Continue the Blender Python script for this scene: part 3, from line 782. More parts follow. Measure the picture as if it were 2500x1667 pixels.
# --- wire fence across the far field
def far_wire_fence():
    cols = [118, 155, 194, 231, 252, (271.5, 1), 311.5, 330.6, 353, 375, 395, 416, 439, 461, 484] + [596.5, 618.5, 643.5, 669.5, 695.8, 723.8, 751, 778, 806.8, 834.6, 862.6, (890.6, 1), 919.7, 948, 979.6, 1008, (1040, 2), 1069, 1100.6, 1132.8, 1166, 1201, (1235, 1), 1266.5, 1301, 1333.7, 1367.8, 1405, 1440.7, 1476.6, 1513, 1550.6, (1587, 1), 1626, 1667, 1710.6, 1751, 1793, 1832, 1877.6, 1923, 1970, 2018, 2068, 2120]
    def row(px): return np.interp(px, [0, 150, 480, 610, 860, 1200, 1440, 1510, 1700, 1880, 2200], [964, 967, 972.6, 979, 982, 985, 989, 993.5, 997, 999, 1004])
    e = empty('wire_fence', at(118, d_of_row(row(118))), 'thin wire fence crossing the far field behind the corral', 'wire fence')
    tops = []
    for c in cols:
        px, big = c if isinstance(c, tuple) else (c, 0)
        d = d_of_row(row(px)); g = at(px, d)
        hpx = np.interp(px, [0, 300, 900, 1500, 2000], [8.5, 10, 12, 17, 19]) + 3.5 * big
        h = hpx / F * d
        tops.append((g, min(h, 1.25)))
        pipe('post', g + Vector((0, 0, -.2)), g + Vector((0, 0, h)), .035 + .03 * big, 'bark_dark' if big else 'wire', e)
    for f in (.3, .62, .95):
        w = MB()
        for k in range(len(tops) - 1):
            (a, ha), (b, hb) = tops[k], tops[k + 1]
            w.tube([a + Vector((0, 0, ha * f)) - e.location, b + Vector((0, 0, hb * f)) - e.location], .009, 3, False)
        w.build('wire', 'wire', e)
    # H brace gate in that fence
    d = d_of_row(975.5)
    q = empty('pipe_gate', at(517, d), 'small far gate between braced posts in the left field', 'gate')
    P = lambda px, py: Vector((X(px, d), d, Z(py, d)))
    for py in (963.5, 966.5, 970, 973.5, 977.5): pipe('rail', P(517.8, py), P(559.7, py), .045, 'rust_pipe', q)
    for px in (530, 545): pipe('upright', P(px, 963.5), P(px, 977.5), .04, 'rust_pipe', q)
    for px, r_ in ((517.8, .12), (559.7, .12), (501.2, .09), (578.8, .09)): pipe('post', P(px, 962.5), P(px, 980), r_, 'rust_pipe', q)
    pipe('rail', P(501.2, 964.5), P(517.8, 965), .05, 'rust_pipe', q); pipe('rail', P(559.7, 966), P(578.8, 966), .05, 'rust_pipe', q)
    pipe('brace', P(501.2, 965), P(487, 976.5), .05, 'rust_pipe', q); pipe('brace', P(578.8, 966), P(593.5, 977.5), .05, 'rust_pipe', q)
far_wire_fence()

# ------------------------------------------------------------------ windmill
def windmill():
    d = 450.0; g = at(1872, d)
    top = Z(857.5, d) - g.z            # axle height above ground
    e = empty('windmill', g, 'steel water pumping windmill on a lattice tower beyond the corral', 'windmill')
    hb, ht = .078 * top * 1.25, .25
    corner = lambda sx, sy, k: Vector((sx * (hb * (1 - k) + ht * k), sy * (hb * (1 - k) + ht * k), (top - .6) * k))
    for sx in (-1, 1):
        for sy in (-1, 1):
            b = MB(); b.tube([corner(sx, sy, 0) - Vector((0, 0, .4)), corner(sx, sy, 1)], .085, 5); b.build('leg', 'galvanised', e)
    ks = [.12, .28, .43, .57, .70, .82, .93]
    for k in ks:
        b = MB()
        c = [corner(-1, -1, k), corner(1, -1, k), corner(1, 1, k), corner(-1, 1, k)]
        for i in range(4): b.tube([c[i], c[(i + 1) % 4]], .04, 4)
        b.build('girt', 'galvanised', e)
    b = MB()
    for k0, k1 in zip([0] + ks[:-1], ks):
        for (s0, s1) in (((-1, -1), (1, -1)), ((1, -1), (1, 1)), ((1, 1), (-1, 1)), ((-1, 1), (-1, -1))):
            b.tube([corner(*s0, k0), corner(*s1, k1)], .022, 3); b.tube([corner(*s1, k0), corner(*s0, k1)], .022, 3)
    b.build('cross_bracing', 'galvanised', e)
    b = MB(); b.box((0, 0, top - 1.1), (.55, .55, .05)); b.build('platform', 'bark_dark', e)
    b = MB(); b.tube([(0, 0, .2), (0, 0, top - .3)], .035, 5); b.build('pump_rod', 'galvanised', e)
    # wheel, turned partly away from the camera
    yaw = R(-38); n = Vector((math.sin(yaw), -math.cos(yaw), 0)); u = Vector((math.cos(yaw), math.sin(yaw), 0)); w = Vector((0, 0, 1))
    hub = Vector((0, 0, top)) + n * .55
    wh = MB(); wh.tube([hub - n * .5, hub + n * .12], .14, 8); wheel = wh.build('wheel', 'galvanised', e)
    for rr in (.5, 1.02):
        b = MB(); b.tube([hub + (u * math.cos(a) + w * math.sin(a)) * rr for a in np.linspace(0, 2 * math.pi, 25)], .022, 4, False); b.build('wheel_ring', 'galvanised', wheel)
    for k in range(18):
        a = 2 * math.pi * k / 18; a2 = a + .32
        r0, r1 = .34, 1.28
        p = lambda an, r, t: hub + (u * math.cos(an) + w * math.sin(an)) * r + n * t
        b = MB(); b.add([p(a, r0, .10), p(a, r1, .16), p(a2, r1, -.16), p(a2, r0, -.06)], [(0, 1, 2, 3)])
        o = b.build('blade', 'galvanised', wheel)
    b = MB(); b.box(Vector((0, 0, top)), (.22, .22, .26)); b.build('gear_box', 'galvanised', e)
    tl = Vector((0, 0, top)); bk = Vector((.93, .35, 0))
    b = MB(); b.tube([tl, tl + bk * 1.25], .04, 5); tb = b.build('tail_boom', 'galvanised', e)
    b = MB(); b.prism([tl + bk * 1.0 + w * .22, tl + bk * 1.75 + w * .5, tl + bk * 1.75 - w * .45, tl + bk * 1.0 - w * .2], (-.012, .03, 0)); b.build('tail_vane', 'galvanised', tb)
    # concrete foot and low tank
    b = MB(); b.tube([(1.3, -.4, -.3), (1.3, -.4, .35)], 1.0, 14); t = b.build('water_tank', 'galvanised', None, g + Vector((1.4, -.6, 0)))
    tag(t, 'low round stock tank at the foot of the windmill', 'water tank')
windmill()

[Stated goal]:
Write out each line of the data above again, exactly as given.

[Answer]:
Continue the Blender Python script for this scene: part 3, from line 782. More parts follow. Measure the picture as if it were 2500x1667 pixels.
# --- wire fence across the far field
def far_wire_fence():
    cols = [118, 155, 194, 231, 252, (271.5, 1), 311.5, 330.6, 353, 375, 395, 416, 439, 461, 484] + [596.5, 618.5, 643.5, 669.5, 695.8, 723.8, 751, 778, 806.8, 834.6, 862.6, (890.6, 1), 919.7, 948, 979.6, 1008, (1040, 2), 1069, 1100.6, 1132.8, 1166, 1201, (1235, 1), 1266.5, 1301, 1333.7, 1367.8, 1405, 1440.7, 1476.6, 1513, 1550.6, (1587, 1), 1626, 1667, 1710.6, 1751, 1793, 1832, 1877.6, 1923, 1970, 2018, 2068, 2120]
    def row(px): return np.interp(px, [0, 150, 480, 610, 860, 1200, 1440, 1510, 1700, 1880, 2200], [964, 967, 972.6, 979, 982, 985, 989, 993.5, 997, 999, 1004])
    e = empty('wire_fence', at(118, d_of_row(row(118))), 'thin wire fence crossing the far field behind the corral', 'wire fence')
    tops = []
    for c in cols:
        px, big = c if isinstance(c, tuple) else (c, 0)
        d = d_of_row(row(px)); g = at(px, d)
        hpx = np.interp(px, [0, 300, 900, 1500, 2000], [8.5, 10, 12, 17, 19]) + 3.5 * big
        h = hpx / F * d
        tops.append((g, min(h, 1.25)))
        pipe('post', g + Vector((0, 0, -.2)), g + Vector((0, 0, h)), .035 + .03 * big, 'bark_dark' if big else 'wire', e)
    for f in (.3, .62, .95):
        w = MB()
        for k in range(len(tops) - 1):
            (a, ha), (b, hb) = tops[k], tops[k + 1]
            w.tube([a + Vector((0, 0, ha * f)) - e.location, b + Vector((0, 0, hb * f)) - e.location], .009, 3, False)
        w.build('wire', 'wire', e)
    # H brace gate in that fence
    d = d_of_row(975.5)
    q = empty('pipe_gate', at(517, d), 'small far gate between braced posts in the left field', 'gate')
    P = lambda px, py: Vector((X(px, d), d, Z(py, d)))
    for py in (963.5, 966.5, 970, 973.5, 977.5): pipe('rail', P(517.8, py), P(559.7, py), .045, 'rust_pipe', q)
    for px in (530, 545): pipe('upright', P(px, 963.5), P(px, 977.5), .04, 'rust_pipe', q)
    for px, r_ in ((517.8, .12), (559.7, .12), (501.2, .09), (578.8, .09)): pipe('post', P(px, 962.5), P(px, 980), r_, 'rust_pipe', q)
    pipe('rail', P(501.2, 964.5), P(517.8, 965), .05, 'rust_pipe', q); pipe('rail', P(559.7, 966), P(578.8, 966), .05, 'rust_pipe', q)
    pipe('brace', P(501.2, 965), P(487, 976.5), .05, 'rust_pipe', q); pipe('brace', P(578.8, 966), P(593.5, 977.5), .05, 'rust_pipe', q)
far_wire_fence()

# ------------------------------------------------------------------ windmill
def windmill():
    d = 450.0; g = at(1872, d)
    top = Z(857.5, d) - g.z            # axle height above ground
    e = empty('windmill', g, 'steel water pumping windmill on a lattice tower beyond the corral', 'windmill')
    hb, ht = .078 * top * 1.25, .25
    corner = lambda sx, sy, k: Vector((sx * (hb * (1 - k) + ht * k), sy * (hb * (1 - k) + ht * k), (top - .6) * k))
    for sx in (-1, 1):
        for sy in (-1, 1):
            b = MB(); b.tube([corner(sx, sy, 0) - Vector((0, 0, .4)), corner(sx, sy, 1)], .085, 5); b.build('leg', 'galvanised', e)
    ks = [.12, .28, .43, .57, .70, .82, .93]
    for k in ks:
        b = MB()
        c = [corner(-1, -1, k), corner(1, -1, k), corner(1, 1, k), corner(-1, 1, k)]
        for i in range(4): b.tube([c[i], c[(i + 1) % 4]], .04, 4)
        b.build('girt', 'galvanised', e)
    b = MB()
    for k0, k1 in zip([0] + ks[:-1], ks):
        for (s0, s1) in (((-1, -1), (1, -1)), ((1, -1), (1, 1)), ((1, 1), (-1, 1)), ((-1, 1), (-1, -1))):
            b.tube([corner(*s0, k0), corner(*s1, k1)], .022, 3); b.tube([corner(*s1, k0), corner(*s0, k1)], .022, 3)
    b.build('cross_bracing', 'galvanised', e)
    b = MB(); b.box((0, 0, top - 1.1), (.55, .55, .05)); b.build('platform', 'bark_dark', e)
    b = MB(); b.tube([(0, 0, .2), (0, 0, top - .3)], .035, 5); b.build('pump_rod', 'galvanised', e)
    # wheel, turned partly away from the camera
    yaw = R(-38); n = Vector((math.sin(yaw), -math.cos(yaw), 0)); u = Vector((math.cos(yaw), math.sin(yaw), 0)); w = Vector((0, 0, 1))
    hub = Vector((0, 0, top)) + n * .55
    wh = MB(); wh.tube([hub - n * .5, hub + n * .12], .14, 8); wheel = wh.build('wheel', 'galvanised', e)
    for rr in (.5, 1.02):
        b = MB(); b.tube([hub + (u * math.cos(a) + w * math.sin(a)) * rr for a in np.linspace(0, 2 * math.pi, 25)], .022, 4, False); b.build('wheel_ring', 'galvanised', wheel)
    for k in range(18):
        a = 2 * math.pi * k / 18; a2 = a + .32
        r0, r1 = .34, 1.28
        p = lambda an, r, t: hub + (u * math.cos(an) + w * math.sin(an)) * r + n * t
        b = MB(); b.add([p(a, r0, .10), p(a, r1, .16), p(a2, r1, -.16), p(a2, r0, -.06)], [(0, 1, 2, 3)])
        o = b.build('blade', 'galvanised', wheel)
    b = MB(); b.box(Vector((0, 0, top)), (.22, .22, .26)); b.build('gear_box', 'galvanised', e)
    tl = Vector((0, 0, top)); bk = Vector((.93, .35, 0))
    b = MB(); b.tube([tl, tl + bk * 1.25], .04, 5); tb = b.build('tail_boom', 'galvanised', e)
    b = MB(); b.prism([tl + bk * 1.0 + w * .22, tl + bk * 1.75 + w * .5, tl + bk * 1.75 - w * .45, tl + bk * 1.0 - w * .2], (-.012, .03, 0)); b.build('tail_vane', 'galvanised', tb)
    # concrete foot and low tank
    b = MB(); b.tube([(1.3, -.4, -.3), (1.3, -.4, .35)], 1.0, 14); t = b.build('water_tank', 'galvanised', None, g + Vector((1.4, -.6, 0)))
    tag(t, 'low round stock tank at the foot of the windmill', 'water tank')
windmill()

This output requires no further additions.